Well, finally got the tagboard up, been irritating me for a while but my renowned penchant for procrastination worked up again. Been spending lazy day after lazy day just letting the minutes past by and not feel guilty at all, as I know I have paid my dues for the last 21 months. These lazy days were interspaced with activities here and there, like getting my wisdom teeth removed, mahjong sessions with friends, working and watching Manchester United give me joy that I haven't felt since 2003.
But today I flipped through the papers and read the article that was very unfortunately titled in my opinion. The title was meant to inflame and provoke reactions. It was about this RJC girl who made some comments on her blog which were deemed inappropriate and had made plenty of people unhappy. And I tried my best to be mild about the descriptions.
First of all, I have nothing to comment on the incident at all except that she is just stupid. Stupid as she wrote such remarks on a very public blog (she really should know better), stupid as she allowed people to realise what school is she from, stupid as she really has no right rebuffing the guy like that as she has zero life experience. But then I'm not here to condone her stupidity. I'm here to bemoan the fact that AGAIN people have a reason to hate RI/RGS/RJ people.
Frankly speaking, as if people don't hate the group above enough. In fact sometimes I'm ashamed to say I was from such a great school simply because of such behavior. It is just plain stupid and insensitive. Granted when I was 18 I'm sure I would have written such nonsense as I think I was young angry and frankly stupid at that time too. Thankfully self censorship saved me from a being column in the papers. (My dad is no bigshot some more, so he can't help me with his reputation)
I loved my school. Some of the best times of my life were spent there. But as I left those pearly gates for the big bad world, one thing I realised acutely is that, people just love to see those who are above them fail. They love to see those who walk with their heads up get their noses rubbed in the mud and then laugh evilly about it.
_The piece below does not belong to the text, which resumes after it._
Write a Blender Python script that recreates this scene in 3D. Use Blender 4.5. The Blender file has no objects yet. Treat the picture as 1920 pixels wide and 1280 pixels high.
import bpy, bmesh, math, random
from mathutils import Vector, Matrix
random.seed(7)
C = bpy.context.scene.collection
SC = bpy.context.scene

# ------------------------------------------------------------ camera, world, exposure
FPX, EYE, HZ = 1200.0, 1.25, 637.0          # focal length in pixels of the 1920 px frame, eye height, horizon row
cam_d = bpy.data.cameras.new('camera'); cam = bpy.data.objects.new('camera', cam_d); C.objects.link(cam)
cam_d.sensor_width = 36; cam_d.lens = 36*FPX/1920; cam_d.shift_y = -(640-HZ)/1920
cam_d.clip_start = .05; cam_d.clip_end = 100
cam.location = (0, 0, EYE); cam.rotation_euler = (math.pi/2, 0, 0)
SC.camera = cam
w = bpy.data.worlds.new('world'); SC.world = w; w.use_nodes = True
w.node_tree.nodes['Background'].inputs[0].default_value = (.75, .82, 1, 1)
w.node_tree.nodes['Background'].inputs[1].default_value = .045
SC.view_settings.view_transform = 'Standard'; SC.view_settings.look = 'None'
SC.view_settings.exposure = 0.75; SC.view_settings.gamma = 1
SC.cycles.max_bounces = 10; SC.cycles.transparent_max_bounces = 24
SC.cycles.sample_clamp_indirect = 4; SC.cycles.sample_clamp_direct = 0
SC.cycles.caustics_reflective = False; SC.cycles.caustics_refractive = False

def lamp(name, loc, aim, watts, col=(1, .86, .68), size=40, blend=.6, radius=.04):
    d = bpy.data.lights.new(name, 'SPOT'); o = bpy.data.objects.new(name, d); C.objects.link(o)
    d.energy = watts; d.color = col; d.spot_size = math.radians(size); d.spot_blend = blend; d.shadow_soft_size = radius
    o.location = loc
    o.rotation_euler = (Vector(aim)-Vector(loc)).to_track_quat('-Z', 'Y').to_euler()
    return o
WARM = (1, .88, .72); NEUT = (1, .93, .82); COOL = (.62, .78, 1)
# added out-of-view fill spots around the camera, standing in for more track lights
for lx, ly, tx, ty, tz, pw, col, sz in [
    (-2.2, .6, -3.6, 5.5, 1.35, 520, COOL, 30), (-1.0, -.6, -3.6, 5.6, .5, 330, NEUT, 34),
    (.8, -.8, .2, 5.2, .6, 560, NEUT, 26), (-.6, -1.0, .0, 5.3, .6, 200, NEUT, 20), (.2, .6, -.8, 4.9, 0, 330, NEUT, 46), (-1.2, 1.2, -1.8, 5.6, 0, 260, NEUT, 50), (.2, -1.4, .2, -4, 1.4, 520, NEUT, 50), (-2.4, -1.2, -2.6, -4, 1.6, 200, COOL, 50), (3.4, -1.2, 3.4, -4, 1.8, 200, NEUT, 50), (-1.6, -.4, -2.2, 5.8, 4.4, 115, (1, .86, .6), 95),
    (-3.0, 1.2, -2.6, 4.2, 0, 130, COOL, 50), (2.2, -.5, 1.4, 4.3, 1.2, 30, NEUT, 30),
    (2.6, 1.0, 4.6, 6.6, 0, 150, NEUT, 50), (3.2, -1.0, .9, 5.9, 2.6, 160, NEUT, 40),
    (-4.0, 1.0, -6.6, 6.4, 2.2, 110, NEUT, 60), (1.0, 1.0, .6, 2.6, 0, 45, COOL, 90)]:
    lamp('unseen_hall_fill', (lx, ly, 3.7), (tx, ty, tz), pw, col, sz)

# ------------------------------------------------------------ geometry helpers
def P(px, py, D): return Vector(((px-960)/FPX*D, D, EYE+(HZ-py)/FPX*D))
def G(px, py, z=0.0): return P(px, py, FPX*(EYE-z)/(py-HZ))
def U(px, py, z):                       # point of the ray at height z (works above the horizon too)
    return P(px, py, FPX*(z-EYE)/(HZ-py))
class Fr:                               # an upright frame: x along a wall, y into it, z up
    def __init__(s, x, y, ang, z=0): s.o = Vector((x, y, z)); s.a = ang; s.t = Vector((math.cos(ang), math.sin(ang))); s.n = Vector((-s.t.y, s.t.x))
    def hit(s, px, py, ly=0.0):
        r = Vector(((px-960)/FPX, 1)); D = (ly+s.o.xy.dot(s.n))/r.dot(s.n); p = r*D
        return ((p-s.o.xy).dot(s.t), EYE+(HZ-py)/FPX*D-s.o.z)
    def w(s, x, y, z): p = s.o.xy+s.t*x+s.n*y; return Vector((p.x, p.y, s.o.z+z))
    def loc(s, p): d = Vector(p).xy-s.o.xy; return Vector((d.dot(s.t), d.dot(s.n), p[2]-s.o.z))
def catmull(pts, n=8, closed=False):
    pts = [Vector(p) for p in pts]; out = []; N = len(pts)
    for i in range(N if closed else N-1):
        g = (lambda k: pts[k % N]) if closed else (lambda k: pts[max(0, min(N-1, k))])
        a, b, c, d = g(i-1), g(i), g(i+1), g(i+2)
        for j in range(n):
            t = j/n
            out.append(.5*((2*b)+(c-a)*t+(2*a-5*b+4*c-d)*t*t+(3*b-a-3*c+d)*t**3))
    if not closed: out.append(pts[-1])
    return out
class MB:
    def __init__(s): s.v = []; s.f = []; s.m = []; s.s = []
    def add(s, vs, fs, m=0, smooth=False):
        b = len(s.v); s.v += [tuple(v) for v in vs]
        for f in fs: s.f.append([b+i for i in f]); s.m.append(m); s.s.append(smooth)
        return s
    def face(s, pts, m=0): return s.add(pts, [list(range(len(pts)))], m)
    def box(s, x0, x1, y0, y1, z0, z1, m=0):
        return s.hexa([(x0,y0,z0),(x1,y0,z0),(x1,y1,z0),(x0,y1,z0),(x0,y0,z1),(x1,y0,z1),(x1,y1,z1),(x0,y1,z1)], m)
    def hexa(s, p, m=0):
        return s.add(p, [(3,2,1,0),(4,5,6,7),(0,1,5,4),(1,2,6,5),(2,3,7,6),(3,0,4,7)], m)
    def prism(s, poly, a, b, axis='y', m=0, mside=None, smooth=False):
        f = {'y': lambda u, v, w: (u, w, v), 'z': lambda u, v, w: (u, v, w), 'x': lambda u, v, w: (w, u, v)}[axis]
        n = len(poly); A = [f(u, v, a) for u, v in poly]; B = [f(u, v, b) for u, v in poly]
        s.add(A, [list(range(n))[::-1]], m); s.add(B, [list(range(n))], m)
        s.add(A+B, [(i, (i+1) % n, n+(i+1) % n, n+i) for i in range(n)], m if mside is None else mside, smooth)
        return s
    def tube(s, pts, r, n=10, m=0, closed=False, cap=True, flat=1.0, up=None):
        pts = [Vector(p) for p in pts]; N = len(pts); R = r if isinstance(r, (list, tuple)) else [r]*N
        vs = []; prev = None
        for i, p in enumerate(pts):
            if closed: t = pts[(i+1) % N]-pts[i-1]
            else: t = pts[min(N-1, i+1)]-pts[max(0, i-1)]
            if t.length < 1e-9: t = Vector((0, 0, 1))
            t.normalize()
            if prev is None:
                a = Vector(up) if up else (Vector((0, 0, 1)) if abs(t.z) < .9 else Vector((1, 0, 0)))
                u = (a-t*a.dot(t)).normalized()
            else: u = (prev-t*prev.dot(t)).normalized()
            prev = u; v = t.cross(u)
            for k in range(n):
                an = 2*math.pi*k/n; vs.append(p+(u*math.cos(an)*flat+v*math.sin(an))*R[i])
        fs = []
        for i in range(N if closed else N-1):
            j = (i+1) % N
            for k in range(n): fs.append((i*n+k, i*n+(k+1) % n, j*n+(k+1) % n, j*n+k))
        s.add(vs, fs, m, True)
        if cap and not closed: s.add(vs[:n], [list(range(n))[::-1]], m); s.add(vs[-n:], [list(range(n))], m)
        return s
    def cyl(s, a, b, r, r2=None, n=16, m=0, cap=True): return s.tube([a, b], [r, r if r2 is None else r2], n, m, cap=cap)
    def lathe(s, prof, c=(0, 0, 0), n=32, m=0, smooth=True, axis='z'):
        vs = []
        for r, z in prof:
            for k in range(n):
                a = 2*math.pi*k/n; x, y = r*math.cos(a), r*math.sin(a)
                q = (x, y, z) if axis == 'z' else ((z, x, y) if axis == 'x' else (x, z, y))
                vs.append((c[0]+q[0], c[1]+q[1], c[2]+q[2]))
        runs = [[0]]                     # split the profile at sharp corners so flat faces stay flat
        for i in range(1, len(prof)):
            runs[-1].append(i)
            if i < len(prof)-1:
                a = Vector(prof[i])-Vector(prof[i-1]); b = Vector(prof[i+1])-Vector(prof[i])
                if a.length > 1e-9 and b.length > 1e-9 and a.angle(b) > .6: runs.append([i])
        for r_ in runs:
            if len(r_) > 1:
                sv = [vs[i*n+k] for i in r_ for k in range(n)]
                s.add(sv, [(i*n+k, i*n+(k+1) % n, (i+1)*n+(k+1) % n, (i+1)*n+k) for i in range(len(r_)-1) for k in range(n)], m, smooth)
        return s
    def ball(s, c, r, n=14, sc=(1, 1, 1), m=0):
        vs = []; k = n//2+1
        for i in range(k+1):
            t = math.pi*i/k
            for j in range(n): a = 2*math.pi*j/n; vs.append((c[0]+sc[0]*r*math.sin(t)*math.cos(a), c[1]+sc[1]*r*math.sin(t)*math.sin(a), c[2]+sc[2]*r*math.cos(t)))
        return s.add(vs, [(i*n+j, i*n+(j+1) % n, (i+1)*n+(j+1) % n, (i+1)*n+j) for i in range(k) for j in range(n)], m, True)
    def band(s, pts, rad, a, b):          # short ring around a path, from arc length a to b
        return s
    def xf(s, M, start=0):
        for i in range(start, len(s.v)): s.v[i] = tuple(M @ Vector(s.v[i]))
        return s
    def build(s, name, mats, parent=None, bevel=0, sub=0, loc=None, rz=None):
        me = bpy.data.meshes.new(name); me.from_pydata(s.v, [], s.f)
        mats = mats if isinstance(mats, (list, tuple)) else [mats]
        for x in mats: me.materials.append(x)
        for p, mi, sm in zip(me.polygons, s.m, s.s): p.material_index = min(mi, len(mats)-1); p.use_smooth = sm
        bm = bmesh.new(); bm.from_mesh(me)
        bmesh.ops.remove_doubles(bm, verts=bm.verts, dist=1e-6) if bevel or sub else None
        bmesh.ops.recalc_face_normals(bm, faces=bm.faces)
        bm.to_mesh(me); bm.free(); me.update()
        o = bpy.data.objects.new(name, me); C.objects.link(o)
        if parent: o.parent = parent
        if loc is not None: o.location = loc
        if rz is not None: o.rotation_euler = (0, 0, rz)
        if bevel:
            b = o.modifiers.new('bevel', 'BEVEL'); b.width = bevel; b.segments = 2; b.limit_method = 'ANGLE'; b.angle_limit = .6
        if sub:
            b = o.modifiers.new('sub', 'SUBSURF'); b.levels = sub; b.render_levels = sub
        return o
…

If there's one thing my 2 years in the "Organisation" taught me is this. When I was in RI/RJ, we were constantly fed a healthy diet that we were the best, the creme da la creme, the brightest sparks with a great future ahead of us. And thus they nurtured us, gave us opportunities to shine, and we responded in kind. Trophies, accolades and good grades came our way, as we walked with a swagger and the unwavering belief that as long as we put in the effort, we will walk away with success. Sometimes even minimal effort is required. I think this was good, as it really made us believe we can be world beaters, and the confidence it brings is really an important component of success. But my time in the "Organisation" taught me that, one must understand that there are other people who were never brought up that way, or never had the opportunities we had. Like fabian said, we're privileged, and we should never forget that. We should be grateful for that. I'm not saying we should lose our edge, but we need to balance it out with good EQ.
Having said all that, those who know I used to be a very irritating elitist as well. Well, I like to think I've changed for the better. She may have made a very big mistake, but I hope she learns from it. And for all RJC people out there, remember, the world's your oyster, but remember there are other people wanting a bite at the oyster as well.